--- START Provided information ---

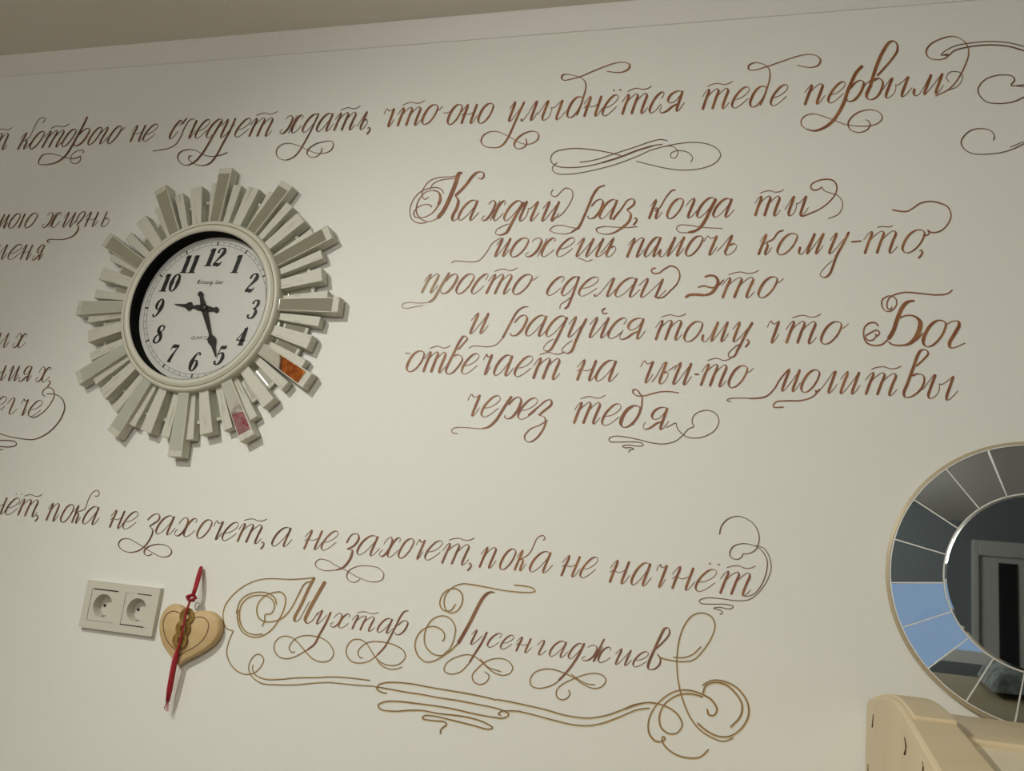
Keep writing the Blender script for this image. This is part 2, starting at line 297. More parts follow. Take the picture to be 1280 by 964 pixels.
class Word:
    """one painted word: letters from the skeleton alphabet plus hand-drawn strokes"""
    def __init__(s, tile, thick, thin=None):
        s.bm = bmesh.new(); s.slant = .4; s.off = LOFF; s.t(tile, thick, thin)
    def t(s, tile, thick=None, thin=None):
        s.ox, s.oy, s.sc = T[tile]
        if thick: s.thick = thick; s.thin = thin or (.42 + .13 * thick)
        return s
    def place(s, x, y):
        s.off += 1.5e-7                            # later brush strokes lie on earlier ones
        return on_wall(x, y, s.off) - s.org
    org = Vector((0, 0, 0))
    def stroke(s, pts, mode='', thick=None, thin=None, slant=None):
        P = [(s.ox + x / s.sc, s.oy + y / s.sc) for x, y in pts]
        tk = thick or s.thick; tn = thin or s.thin
        if mode == 'h': f = lambda v: tn * 1.15
        elif mode == 'e': tk *= .92; f = pen(tn, tk, slant or s.slant, False); g = pen(tn, tk * .75, slant or s.slant, True); f0 = f; f = lambda v: max(f0(v), g(v) if v.x > -.2 and v.y < 0 and False else 0)
        elif mode == 'b': a = pen(tn, tk, slant or s.slant, False); b = pen(tn, tn + (tk - tn) * .60, slant or s.slant, True); f = lambda v: max(a(v), b(v))
        else: f = pen(tn, tk, slant or s.slant, False)
        ribbon(s.bm, P, f, s.place); return s
    def set(s, spec, mid, h, slant, text):
        """text: 'letter xL xR, ...' measured at mid height; mid=(x1,y1,x2,y2) the mid-height line"""
        s.slant = slant
        for item in text.split(','):
            it = item.split()
            if not it: continue
            ch = {'comma': ',', 'ë': 'е'}.get(it[0], it[0]); xl, xr = float(it[1]), float(it[2])
            hh = h * (float(it[3]) if len(it) > 3 else 1)
            k = (mid[3] - mid[1]) / (mid[2] - mid[0])
            def tp(gx, gy):
                x = xl + (xr - xl) * gx; y0 = mid[1] + (x - mid[0]) * k
                return (x + slant * hh * (gy - .5), y0 - hh * (gy - .5))
            if ch == ',':                          # xl is the comma's own place on the baseline
                y0 = mid[1] + (xl - mid[0]) * k + hh * .5; q = hh * .12
                s.stroke([(xl - q * .3, y0 - q * .3), (xl + q * .3, y0 - q * .9), (xl + q * .8, y0 - q * .3), (xl + q * .5, y0 + q * .8), (xl - q * .8, y0 + q * 2.3)], 'b', thick=s.thick * .8); continue
            for pts, mode in G[ch]: s.stroke([tp(*p) for p in pts], mode)
            if ch == 'т' and 'q' not in spec: s.stroke([tp(*p) for p in G['~'][0][0]], 'h')
            if it[0] == 'ë':
                for gx in (.35, .95):
                    x, y = tp(gx, 1.24); r = s.thick * .36 * s.sc
                    s.stroke([(x, y - r), (x, y + r)], 'h', thin=r * 1.7 / s.sc)
        return s
    def done(s, name, parent, m, label=None):
        o = obj(name, s.bm, m, parent)
        if label: o['label'] = label
        return o
def inscription(name, px, py, label, cat, group=None):
    p = on_wall(px, py, 0); Word.org = p
    return empty(name, p, label, cat, group)

# ---- long line under the ceiling
r = inscription('painted_quotation', 600, 190, 'long brown cursive line painted along the wall top just under the ceiling', 'wall lettering')
w = Word('A1', 2.0).set('', (0, 430, 100, 425), 135, .42, 'т -55 42'); w.done('word', r, 'brown')
w = Word('A1', 2.1).set('', (178, 425, 900, 375), 138, .55, 'К 178 236, о 262 328, т 372 480, о 518 582, р 622 692, о 728 788, г 800 860, ο 884 946')
w.stroke([(200, 425), (240, 385), (272, 320), (305, 258), (338, 236), (362, 243), (352, 268), (335, 277)], 'h')
w.stroke([(700, 228), (665, 300), (610, 400), (560, 490), (520, 545), (460, 590), (380, 612), (310, 605), (315, 570), (345, 535), (410, 525), (470, 540), (530, 560), (600, 562), (645, 545)], 'b', 2.3)
w.stroke([(645, 540), (640, 580), (600, 605), (565, 590), (575, 535), (630, 498), (670, 505), (660, 525)], 'h', thin=.75).done('word', r, 'brown')
w = Word('A1', 2.1).set('', (1072, 365, 1200, 358), 135, .46, 'н 1072 1135, е 1165 1238'); w.done('word', r, 'brown')
w = Word('A2', 2.5).set('', (100, 335, 870, 312), 150, .45, 'с 100 148, ı 262 300, е 305 372, д 395 478, у 515 585, е 622 702, т 745 872')
w.stroke([(176, 290), (190, 270), (216, 240)], 'h', thin=1.5).stroke([(-60, 505), (0, 495), (60, 485), (120, 455), (160, 400), (200, 310), (240, 255), (280, 248)], 'b', 1.6)
w.stroke([(495, 262), (430, 370), (385, 450), (330, 535), (270, 595), (210, 618), (165, 600), (140, 555), (165, 510), (230, 492), (290, 502), (350, 535), (420, 548), (490, 535), (540, 515)], 'b', 2.4)
w.stroke([(605, 240), (560, 340), (510, 430), (450, 540), (400, 600), (340, 620), (270, 605), (230, 570), (235, 545), (260, 545)], 'b', 2.3).done('word', r, 'brown')
w = Word('A3', 2.7).set('', (95, 422, 730, 388), 145, .42, 'ж 95 222, д 265 350, а 378 458, т 525 645, ь 730 768, comma 770 790')
w.stroke([(375, 330), (310, 470), (270, 545), (235, 605), (185, 670), (120, 703), (65, 695), (35, 660), (40, 615), (80, 580), (135, 570), (200, 585), (270, 615), (340, 645), (410, 650), (465, 630), (490, 590), (485, 560), (455, 552), (400, 560), (340, 580), (290, 620), (280, 655), (310, 680), (350, 678), (390, 645), (400, 605)], 'b', 1.9).done('word', r, 'brown')
w = Word('A3', 2.9).set('', (950, 365, 1165, 352), 150, .36, 'ч 890 952, т 1030 1165'); w.t('A4').set('', (60, 405, 160, 402), 155, .38, 'ο 65 155'); w.done('word', r, 'red')
w = Word('A4', 3.0).set('', (265, 405, 600, 393), 158, .36, 'о 268 350, н 390 460, о 512 600')
w.stroke([(215, 390), (245, 392), (268, 380)], 'h').done('word', r, 'red')
w = Word('A4', 3.0).set('', (768, 380, 1030, 370), 160, .36, 'у 768 830, л 870 942, ы 1030 1145')
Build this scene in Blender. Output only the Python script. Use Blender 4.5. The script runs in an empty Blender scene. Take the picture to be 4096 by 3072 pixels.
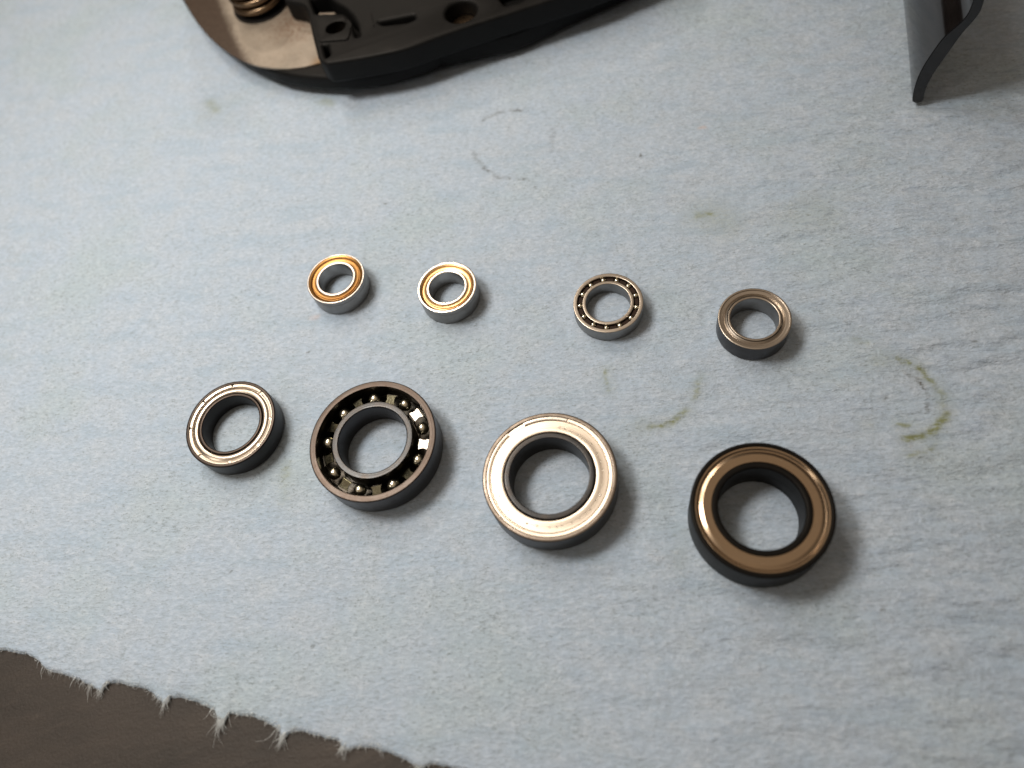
import bpy, bmesh, math, random
import numpy as np
from math import sin, cos, pi, radians
from mathutils import Matrix, Vector

# one Blender unit = one centimetre
sc = bpy.context.scene
sc.unit_settings.system = 'METRIC'
sc.unit_settings.scale_length = 0.01
COL = sc.collection
rng = np.random.default_rng(7)
random.seed(7)

# ------------------------------------------------------------------ camera
cam = bpy.data.cameras.new('camera')
cam.sensor_width = 36.0
cam.lens = 26.725
cam.clip_start = 0.5
cam.clip_end = 400
PITCH, ROLL = 0.48194, -0.33172
Rx = Matrix.Rotation(PITCH, 4, 'X')
Rz = Matrix.Rotation(ROLL, 4, 'Z')
co = bpy.data.objects.new('camera', cam)
co.matrix_world = Matrix.Translation((0, 0, 10.8)) @ Rx @ Rz
cam.dof.use_dof = True
cam.dof.focus_distance = 12.2
cam.dof.aperture_fstop = 0.125
COL.objects.link(co)
sc.camera = co

# ------------------------------------------------------------------ room light and lamps
sc.view_settings.view_transform = 'Standard'
sc.view_settings.look = 'None'
sc.view_settings.exposure = 0.0
sc.view_settings.gamma = 1.0
sc.cycles.caustics_reflective = False
w = bpy.data.worlds.new('World'); sc.world = w; w.use_nodes = True
nt = w.node_tree; nt.nodes.clear()
out = nt.nodes.new('ShaderNodeOutputWorld'); bg = nt.nodes.new('ShaderNodeBackground')
tc = nt.nodes.new('ShaderNodeTexCoord'); sep = nt.nodes.new('ShaderNodeSeparateXYZ')
nt.links.new(tc.outputs['Generated'], sep.inputs[0])
rmp = nt.nodes.new('ShaderNodeValToRGB')          # dim walls below, warm ceiling above
rmp.color_ramp.elements[0].position = 0.0; rmp.color_ramp.elements[0].color = (.03, .025, .021, 1)
rmp.color_ramp.elements[1].position = 0.95; rmp.color_ramp.elements[1].color = (.38, .295, .215, 1)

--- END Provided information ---

Problem description: In the listing above, find each line with the word "pixels" and copy it.

Output for this task:
Keep writing the Blender script for this image. This is part 2, starting at line 297. More parts follow. Take the picture to be 1280 by 964 pixels.
Build this scene in Blender. Output only the Python script. Use Blender 4.5. The script runs in an empty Blender scene. Take the picture to be 4096 by 3072 pixels.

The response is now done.